Identifying this as an area of growth potential is hardly revelatory but the timing of this move could be doubly shrewd for PepsiCo. Market researchers have suggested that growth in healthier foods had been hampered by the recession, while sales of less healthy foods, notably salty snacks, had held up well.

Indeed, this is borne out by PepsiCo’s own results.

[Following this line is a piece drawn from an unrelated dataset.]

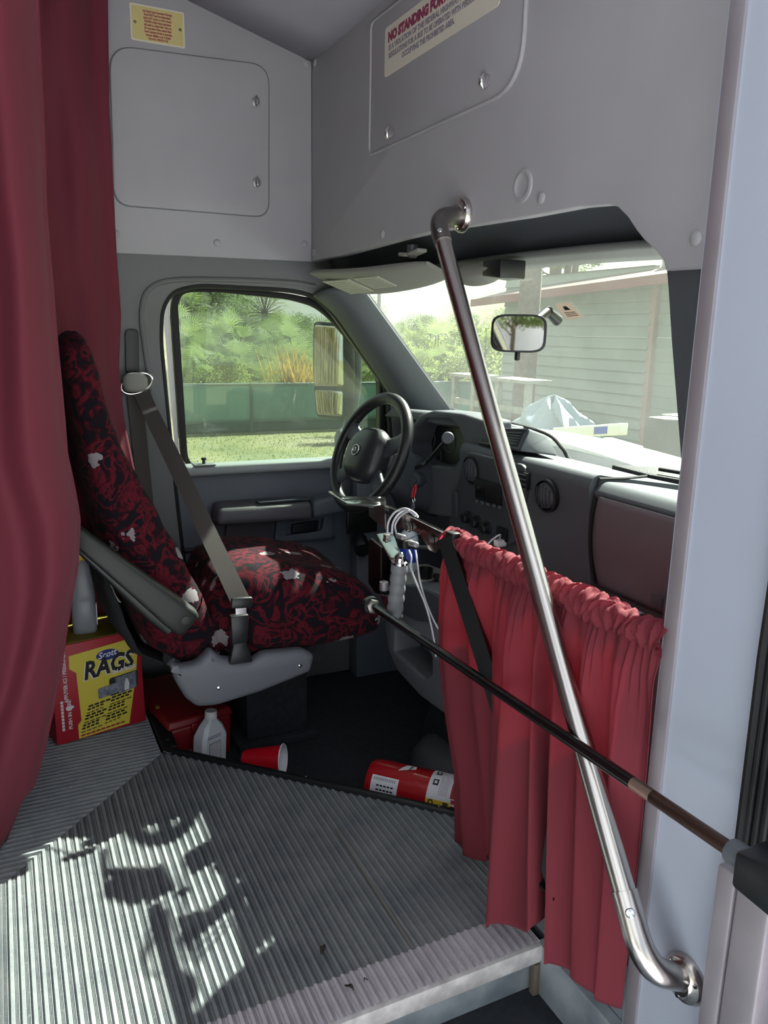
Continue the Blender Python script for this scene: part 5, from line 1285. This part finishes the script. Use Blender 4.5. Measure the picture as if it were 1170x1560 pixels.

The company credited a strong performance from its snacks operations, along with international growth, as the main reasons behind its solid full-year results. “With the exception of Frito-Lay, volume fell in each of Pepsi’s North American segments, including a 5% volume decline in beverages,” Gorham points out. “Snacks, on the other hand, still look quite strong.”

As consumer markets begin to pick up, any deceleration in the growth of better-for-you products there might have been could well be made up fairly quickly, resulting in particularly favourable market conditions for just the kinds of products PepsiCo has in the pipeline.

That said, it is the more important long-term trend that Gorham believes PepsiCo is looking to, and it is that which makes the new strategy compelling. “Over the long-haul, Pepsi’s high-sugar content drinks and salty snacks are going to decline in popularity,” Gorham says. “Therefore, by positioning the firm in these categories, I think management can secure the long-term prosperity of the firm.”

So while the full-year results bear out that the snacks operations have bolstered the performance during the downturn, PepsiCo clearly believes that as consumer tastes change its snacks business will have to evolve to remain such a reliable mainstay for the company.